Todd Howard straight-up said: “With DLSS 5 the artistic style and detail shine through without being held back by the traditional limits of real-time rendering. We’re excited to work with this new technology and look to bring DLSS 5 to Starfield and future Bethesda titles.”

Bethesda followed up publicly: the Starfield demo was a “very early look,” their art teams will tune the lighting/effects themselves, it stays under artists’ control, and it’s totally optional for players.

Capcom’s Jun Takeuchi praised it for making Resident Evil feel more cinematic and immersive.

Ubisoft devs on Assassin’s Creed Shadows said it lets them finally build the worlds they’ve always dreamed of.

So, yes, yes they did.

Re: Nvidia's new DLSS 5 Brings Photo-Realistic Lighting To RTX 50-Series

LamboCow

Todd Howard straight-up said: “With DLSS 5 the artistic style and detail shine through without being held back by the traditional limits of real-time rendering. We’re excited to work with this new technology and look to bring DLSS 5 to Starfield and future Bethesda titles.”

Bethesda followed up publicly: the Starfield demo was a “very early look,” their art teams will tune the lighting/effects themselves, it stays under artists’ control, and it’s totally optional for players.

Capcom’s Jun Takeuchi praised it for making Resident Evil feel more cinematic and immersive.

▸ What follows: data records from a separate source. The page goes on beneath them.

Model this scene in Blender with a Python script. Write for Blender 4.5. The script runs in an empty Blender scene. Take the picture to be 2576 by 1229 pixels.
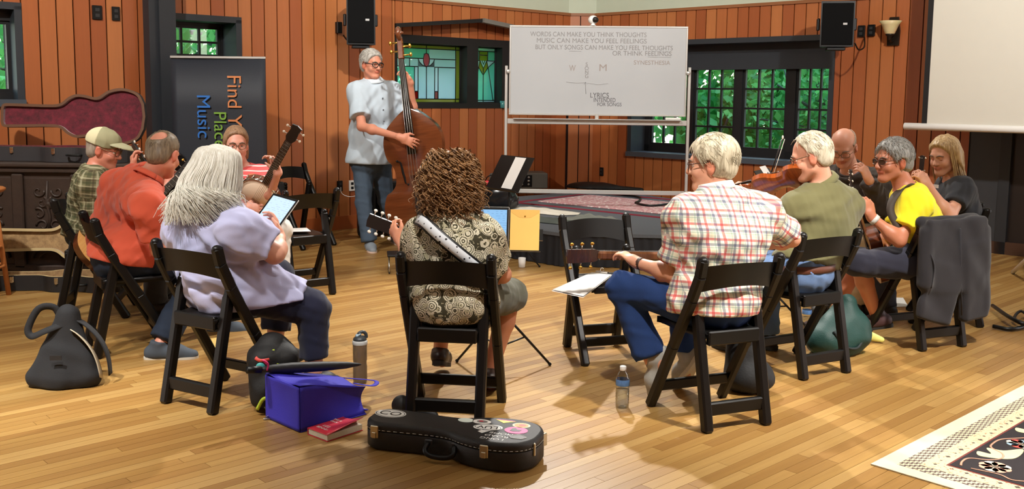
import bpy, bmesh, math, random
import numpy as np
from mathutils import Vector, Matrix, Quaternion

# ------------------------------------------------------------------ camera, world, lights, exposure
scene = bpy.context.scene
COL = scene.collection
IMG_W, IMG_H = 2576, 1229
FOC, PCX, PCY, CAM_Z = 2450.0, 1288.0, 515.0, 1.49
PITCH = math.atan((PCY - 238.0) / FOC)
ROLL = math.radians(0.65)
_f = np.array([0, math.cos(PITCH), -math.sin(PITCH)])
_r0 = np.array([1.0, 0, 0]); _u0 = np.array([0, math.sin(PITCH), math.cos(PITCH)])
_r = _r0 * math.cos(ROLL) + _u0 * math.sin(ROLL)
_u = _u0 * math.cos(ROLL) - _r0 * math.sin(ROLL)
cam_data = bpy.data.cameras.new('camera'); cam = bpy.data.objects.new('camera', cam_data); COL.objects.link(cam)
cam_data.sensor_fit = 'HORIZONTAL'; cam_data.sensor_width = 36.0
cam_data.lens = FOC / IMG_W * 36.0
cam_data.shift_x = 0.0
cam_data.shift_y = -(IMG_H / 2 - PCY) / IMG_W
cam_data.clip_start = 0.05; cam_data.clip_end = 200
cam.matrix_world = Matrix(((_r[0], _u[0], -_f[0], 0), (_r[1], _u[1], -_f[1], 0), (_r[2], _u[2], -_f[2], CAM_Z), (0, 0, 0, 1)))
scene.camera = cam

def ray(x, y): return _f * FOC + _r * (x - PCX) - _u * (y - PCY)
def at(x, y, Y):
    """world point that photo pixel (x, y) shows at world depth Y"""
    d = ray(x, y); return np.array([0, 0, CAM_Z]) + d * (Y / d[1])
def fl(x, y, z=0.0):
    d = ray(x, y); return np.array([0, 0, CAM_Z]) + d * ((z - CAM_Z) / d[2])

world = bpy.data.worlds.new('world'); scene.world = world; world.use_nodes = True
wn = world.node_tree; wn.nodes.clear()
_bg = wn.nodes.new('ShaderNodeBackground'); _wo = wn.nodes.new('ShaderNodeOutputWorld')
_sky = wn.nodes.new('ShaderNodeTexSky'); _sky.sky_type = 'PREETHAM'; _sky.turbidity = 6.0; _sky.sun_direction = (0.35, 0.6, 0.72)
wn.links.new(_sky.outputs[0], _bg.inputs[0]); wn.links.new(_bg.outputs[0], _wo.inputs[0])
_bg.inputs[1].default_value = 7.5

def spot(name, loc, target, power, size=75, blend=0.7, radius=0.12, col=(1.0, 0.83, 0.62)):
    d = bpy.data.lights.new(name, 'SPOT'); o = bpy.data.objects.new(name, d); COL.objects.link(o)
    d.energy = power; d.spot_size = math.radians(size); d.spot_blend = blend; d.shadow_soft_size = radius; d.color = col
    o.location = loc
    o.rotation_euler = (Vector(target) - Vector(loc)).to_track_quat('-Z', 'Y').to_euler()
    return o
def area(name, loc, target, power, sx, sy, col=(1.0, 0.9, 0.76)):
    d = bpy.data.lights.new(name, 'AREA'); o = bpy.data.objects.new(name, d); COL.objects.link(o)
    d.shape = 'RECTANGLE'; d.size = sx; d.size_y = sy; d.energy = power; d.color = col
    o.location = loc
    o.rotation_euler = (Vector(target) - Vector(loc)).to_track_quat('-Z', 'Y').to_euler()
    return o
WARM = (1.0, 0.96, 0.90); SOFT = (1.0, 0.98, 0.95)
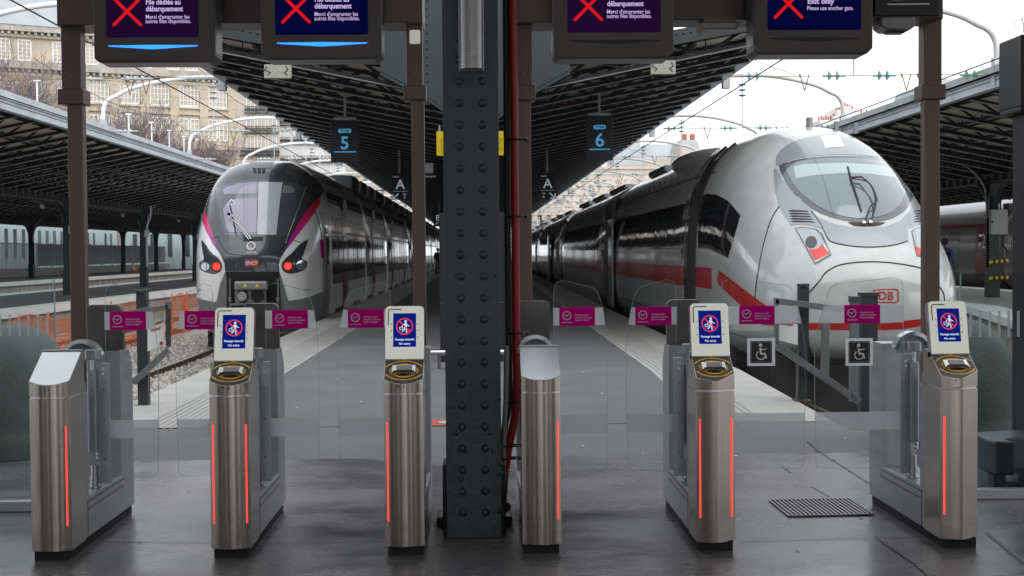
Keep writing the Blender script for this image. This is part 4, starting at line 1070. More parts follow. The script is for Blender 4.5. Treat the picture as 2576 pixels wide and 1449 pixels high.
class Surf:
    """solid body to lay panels, windows and lines on"""
    def __init__(s, me): 
        s.t = BVHTree.FromPolygons([v.co for v in me.vertices], [tuple(p.vertices) for p in me.polygons])
        s.vn = [v.normal.copy() for v in me.vertices]; s.me = me
    def hit(s, o, d):
        h, n, i, _ = s.t.ray_cast(Vector(o), Vector(d).normalized())
        if h is None: return None, None
        ws = 0; nn = Vector()
        for vi in s.me.polygons[i].vertices:
            w_ = 1/((s.me.vertices[vi].co-h).length+1e-5); nn += s.vn[vi]*w_; ws += w_
        nn.normalize(); return h, nn
def patch(name, surf, poly, proj, step, off, m, parent, thick=0, smooth_poly=0):
    """panel following the body: poly is an outline in 2-D, proj(u, v) gives a ray"""
    if smooth_poly: poly = [tuple(p)[:2] for p in smooth_closed(poly, smooth_poly)]
    pts = []
    for (a, b_), (c, d) in zip(poly, poly[1:]+poly[:1]):
        L = math.hypot(c-a, d-b_); k = max(1, int(L/step))
        for i in range(k): pts.append((a+(c-a)*i/k, b_+(d-b_)*i/k))
    nb = len(pts); us = [p[0] for p in pts]; vs_ = [p[1] for p in pts]
    inner = []
    def inside(x, y):
        r = False
        for (a, b_), (c, d) in zip(pts, pts[1:]+pts[:1]):
            if (b_ > y) != (d > y) and x < (c-a)*(y-b_)/(d-b_)+a: r = not r
        return r
    x = min(us)+step/2
    while x < max(us):
        y_ = min(vs_)+step/2
        while y_ < max(vs_):
            if inside(x, y_) and min((x-p[0])**2+(y_-p[1])**2 for p in pts) > (step*.4)**2: inner.append((x, y_))
            y_ += step
        x += step
    vv, ee, ff, *_ = geometry.delaunay_2d_cdt([Vector(p) for p in pts+inner], [], [list(range(nb))], 1, 1e-6)
    P3 = []; ok = []; NN = []
    for p in vv:
        o_, d_ = proj(p.x, p.y); h, n_ = surf.hit(o_, d_)
        if h is None: P3.append(Vector((0, 0, 0))); NN.append(Vector((0, 0, 1))); ok.append(False); continue
        if n_.dot(Vector(d_)) > 0: n_ = -n_
        P3.append(h+n_*off); NN.append(n_); ok.append(True)
    fs = []
    for f in ff:
        if all(ok[i] for i in f):
            if max((P3[f[i]]-P3[f[i-1]]).length for i in range(len(f))) < .8: fs.append(tuple(f))
    me = bpy.data.meshes.new(name); me.from_pydata([tuple(p) for p in P3], [], fs); me.materials.append(m)
    bm = bmesh.new(); bm.from_mesh(me); bmesh.ops.delete(bm, geom=[v for v in bm.verts if not v.link_faces], context='VERTS'); bm.to_mesh(me); bm.free()
    # orient outward, take the body's smooth normals
    me.polygons.foreach_set('use_smooth', [True]*len(me.polygons)); me.update()
    kd = {(round(p.x, 5), round(p.y, 5), round(p.z, 5)): q for p, q in zip(P3, NN)}
    flip = 0
    nl = [kd.get((round(v.co.x, 5), round(v.co.y, 5), round(v.co.z, 5)), v.normal) for v in me.vertices]
    for p in me.polygons:
        if p.normal.dot(nl[p.vertices[0]]) < 0: flip += 1
    if flip > len(me.polygons)/2: me.flip_normals()
    me.normals_split_custom_set_from_vertices([tuple(q) for q in nl])
    return link(name, me, parent)
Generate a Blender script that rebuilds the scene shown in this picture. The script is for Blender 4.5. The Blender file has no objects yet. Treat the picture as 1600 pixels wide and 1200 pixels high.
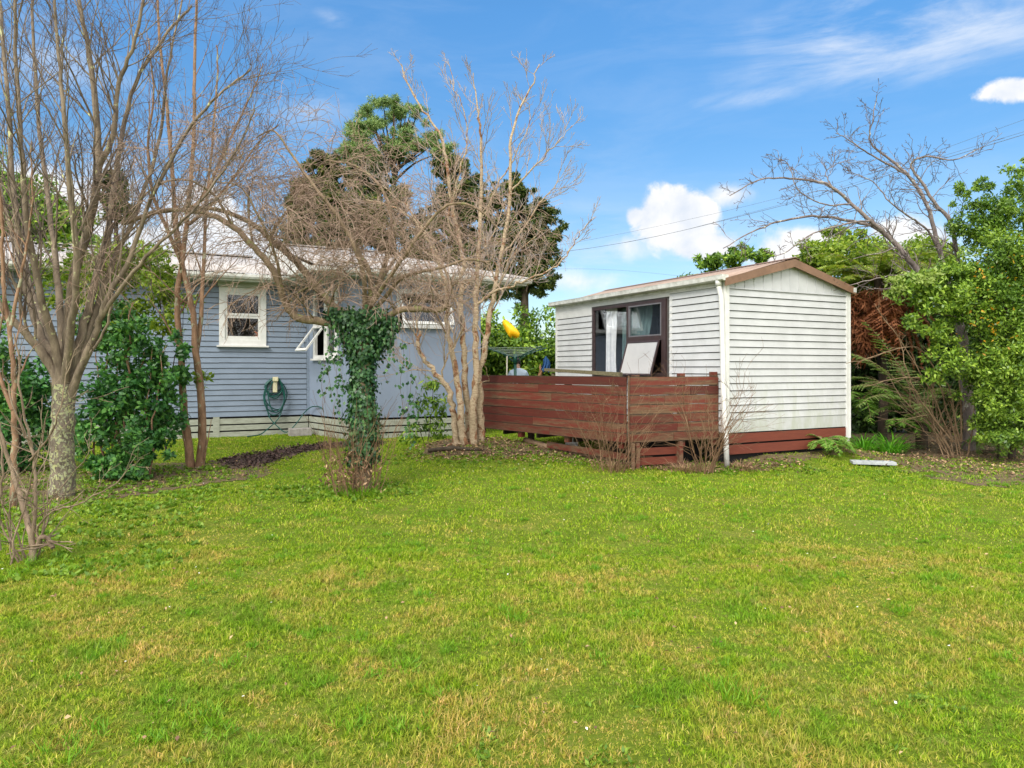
import bpy, math, random
import numpy as np
from mathutils import Vector, Matrix, Quaternion, noise as mn

R = math.radians
C = bpy.context.scene.collection
F, CX, HY, H = 1100.0, 800.0, 575.0, 1.5          # focal length in photo pixels, principal column, horizon row, eye height
def P(px, py, d):
    return Vector(((px-CX)/F*d, d, H-(py-HY)/F*d))
# ------------------------------------------------------------------ ground height
MOUND = (-0.78, 12.5)
def gh(x, y):
    a = np.exp(-(((x-MOUND[0])/1.3)**2 + ((y-MOUND[1])/0.9)**2))*0.24
    b = np.exp(-(((x-0.9)/1.2)**2 + ((y-12.0)/1.3)**2))*0.12
    c = 0.018*np.sin(x*0.9+0.4)*np.cos(y*0.7) + 0.012*np.sin(x*2.1+y*1.7)
    t = (x-3.34)*0.892+(y-10.9)*0.452; dd = (x-3.34)*-0.452+(y-10.9)*0.892
    e = 0.12*np.exp(-(dd/0.5)**2)*np.clip((t-0.1)/0.7,0,1)*np.clip((3.4-t)/0.6,0,1)
    far = np.clip((16-y)/3.0, 0, 1)
    return a + b + e + c*far - 0.02
def G(px, py):
    d = H*F/(py-HY)
    return Vector(((px-CX)/F*d, d, 0))
# ------------------------------------------------------------------ materials
def nt(name):
    m = bpy.data.materials.new(name); m.use_nodes = True
    n = m.node_tree; n.nodes.clear()
    out = n.nodes.new('ShaderNodeOutputMaterial')
    b = n.nodes.new('ShaderNodeBsdfPrincipled')
    n.links.new(b.outputs[0], out.inputs[0])
    return m, n, b, out
def rgb(c): return (c[0], c[1], c[2], 1)
def coords(n, scale=(1,1,1), kind='Object'):
    tc = n.nodes.new('ShaderNodeTexCoord'); mp = n.nodes.new('ShaderNodeMapping')
    mp.inputs['Scale'].default_value = scale
    if kind == 'World':
        g = n.nodes.new('ShaderNodeNewGeometry'); n.links.new(g.outputs['Position'], mp.inputs[0])
    else: n.links.new(tc.outputs[kind], mp.inputs[0])
    return mp.outputs[0]
def noise_(n, vec, scale, detail=4, rough=0.6, dist=0.0):
    t = n.nodes.new('ShaderNodeTexNoise'); n.links.new(vec, t.inputs['Vector'])
    t.inputs['Scale'].default_value = scale; t.inputs['Detail'].default_value = detail
    t.inputs['Roughness'].default_value = rough; t.inputs['Distortion'].default_value = dist
    return t.outputs['Fac']
def ramp(n, fac, stops, interp='LINEAR'):
    r = n.nodes.new('ShaderNodeValToRGB'); r.color_ramp.interpolation = interp
    e = r.color_ramp.elements
    while len(e) < len(stops): e.new(0.5)
    for i, (p, c) in enumerate(stops):
        e[i].position = p; e[i].color = rgb(c) if not isinstance(c, (int, float)) else (c, c, c, 1)
    n.links.new(fac, r.inputs[0]); return r.outputs[0]
def mix(n, fac, a, b, mode='MIX'):
    m = n.nodes.new('ShaderNodeMix'); m.data_type = 'RGBA'; m.blend_type = mode
    for s, v in ((0, fac), (6, a), (7, b)):
        if hasattr(v, 'links') or hasattr(v, 'is_linked'): n.links.new(v, m.inputs[s])
        elif isinstance(v, (int, float)): m.inputs[s].default_value = v if s == 0 else (v, v, v, 1)
        else: m.inputs[s].default_value = rgb(v)
    return m.outputs[2]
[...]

Ubisoft devs on Assassin’s Creed Shadows said it lets them finally build the worlds they’ve always dreamed of.

These aren’t random indies, these are the exact “major studio creators” people mentioned is “ruining artistic creation”, and they see it exactly as the dreamed of: a VFX-style long-render result (photoreal subsurface scattering on skin, fabric sheen, complex shadows, realistic materials) delivered in real time, without needing brute-force hardware that doesn’t exist yet.

NVIDIA’s own technical breakdown backs this 100%: DLSS 5 isn’t hallucinating new faces or textures from thin air. It takes the game’s existing color buffers, motion vectors, and 3D scene data as input, then uses a neural model to infuse photoreal lighting and materials that are anchored to the source 3D content. Geometry, base textures, and artistic intent stay intact; it just adds the stuff traditional real-time engines physically can’t compute fast enough (rim lighting, contact shadows, translucent skin, etc.). Devs get masking, intensity sliders, color grading, full artistic veto power. It’s enhancement on top of what’s already there, not replacement. People calling it “AI slop overwriting everything” are literally ignoring the whitepaper-level description and the devs who are implementing it.